By: Isha Das
The United States Senate has made a significant move by voting to include an amendment that bans the Federal Reserve from issuing a central bank digital currency (CBDC) within a bipartisan housing bill. This development was included in the 21st Century Road to Housing Act, which addresses housing affordability. The amendment will prevent the Federal Reserve from issuing a CBDC until December 31, 2030, marking a notable stance amidst ongoing debates over digital currencies.
The legislation successfully passed the Senate floor with an overwhelming majority of 89-10 votes. While the bill imposes a ban on CBDCs, it ensures that the prohibition does not apply to dollar-denominated digital currencies that are "open, permissionless, and private," such as stablecoins. This distinction highlights the nuanced approach taken by lawmakers, recognizing the potential of digital currencies while mitigating risks associated with central bank-issued digital money.
The bill's journey to becoming law is expected to face further challenges. It will need to pass through the House of Representatives, where it may encounter differing opinions, and eventually arrive at the desk of the President, where additional debates and revisions might occur. These steps underscore the complexities involved in legislative processes, especially when dealing with innovative financial technologies.
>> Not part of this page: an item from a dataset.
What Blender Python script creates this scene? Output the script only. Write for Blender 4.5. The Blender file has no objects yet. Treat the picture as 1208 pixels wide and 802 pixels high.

As discussions on the implementation of CBDCs continue globally, this legislative measure reflects the United States' cautious approach to central bank digital currency adoption. The potential implications for monetary policy, financial stability, and individual privacy are among the topics fueling ongoing debates. With a clear prohibition outlined until the end of the decade, the path forward for CBDC development in the U.S. remains uncertain, but it is a subject poised for continued scrutiny and discussion among policymakers and stakeholders alike.